On screen, the most political, topical film in Cannes this year is also the most personal. Rehearsals For A Revolution is a memoir film by Pegah Ahangarani, an exiled Iranian actress now living in Germany.

The film is a visual diary strung from personal home movies, photographs and archival footage, foregrounding the filmmaker's family and friends against Iran's turbulent political history from the 1979 revolution up to the present war with the US.

The autobiographical structure of Rehearsals For A Revolution is not a limitation but rather a strategy that contributes to an understanding of the complex social and ideological makeup of Iran over the past four decades.

Ahangarani starts with the story of her father when he was an idealistic young man who took part in the Islamic Revolution that brought down the monarchy in 1979, and who later became disillusioned by Ayatollah Khomenei's Islamic theocracy. The film moves lyrically to the story of Ahangarani's mother, a filmmaker who introduced her to cinema, then to her uncle, a student whose heart was shattered by the disappointment of the 1999 demonstrations.

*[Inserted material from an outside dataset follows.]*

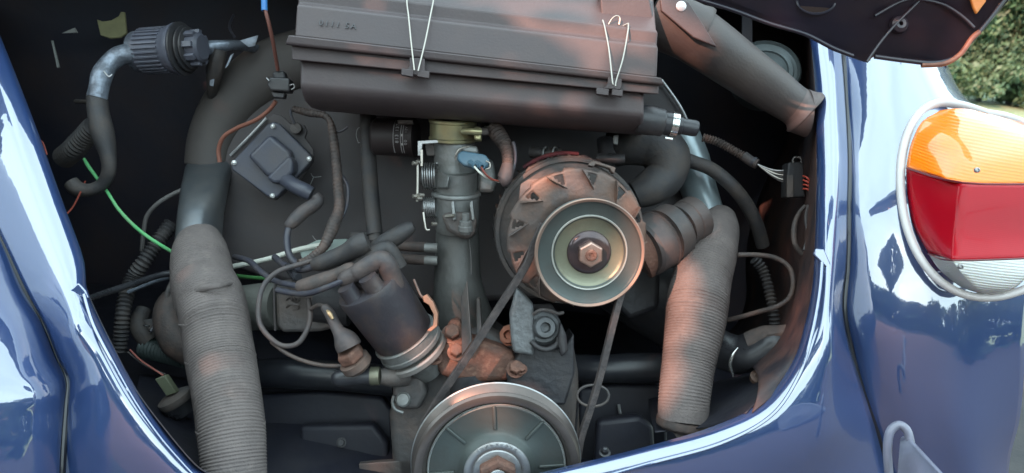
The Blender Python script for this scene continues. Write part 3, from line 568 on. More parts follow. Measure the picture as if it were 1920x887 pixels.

In the powerful mid-section that plays like a thriller, we witness Ahangarani's shaky, hand-held visual account of the massive Green Movement protest on the streets of Tehran in 2010.

A film like this blurs the boundaries between biography, history and cinema -- and sometimes that sort of blur is necessary, especially at a film festival that thrives on the theatrics.

Rehearsals For A Revolution is a story of disillusionment, massacre, disappointment, exile, and yet, as the filmmaker insists, it's also a story of hope. Cut down on the red-carpet scroll: This is a film that makes Cannes political and relevant.

The Cannes Film Festival runs until Saturday.